Yes, that was a Jewish view, and is the one that Christians adopted too. They did not think of the Devil as a being who would be relevant centuries later, but to explain what was happening in their time.
Thanks Bart! Do you think that that idea was influenced by books such as “the book of watchers” and “Jubilees” as real revelations?

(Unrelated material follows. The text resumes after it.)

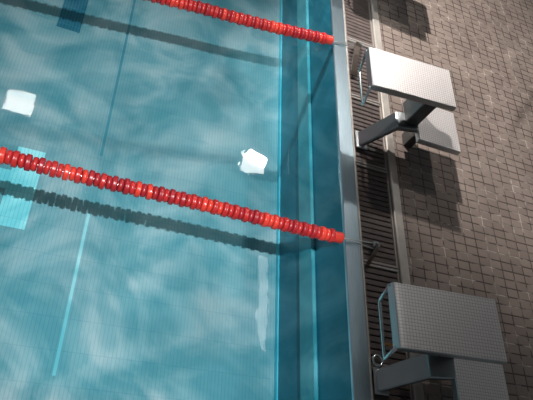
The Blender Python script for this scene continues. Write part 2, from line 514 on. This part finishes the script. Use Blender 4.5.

The Devil doesn’t show up there; but the line of thought in the Watchers certainly leads to the idea of the devil.
Hi Bart,
Thank you so much for this post, this (almost) answers a question that I’ve been asking myself for a while now. There’s just one thing that still baffles me though: when Heaven and Hell became the new interpretation of Jesus’ teachings on the Apocalypse, why was the more literal Second Coming/Last Judgement also kept as part of Christian eschatology? Wasn’t it made completely redundant? Or should this new interpretation imply that they thought that the Kingdom of God had come? Could any particular justify Jesus’ prophecies (“this generation will not pass away…”)?
It’s a great question, and I’ve thought aboutt it a lot. I’mnot sure there’s a clear answer. My best guess is that the doctrine of the end of time/coming judgment/resurrection of the dead was so firmly rooted in the tradition that it just stayed there without most people much subscribing to it. Some evidence comes in writings of church fathers who oppose a “chiliast” interpretation of the near end, which acknowledges that it was still wide spread. And even today, those who recite the creed in church every Sunday repeatedly claim tht ath they believe in “the resurrectoin of the dead.” But if you ask them what they actually mean they will normally just look puzzled.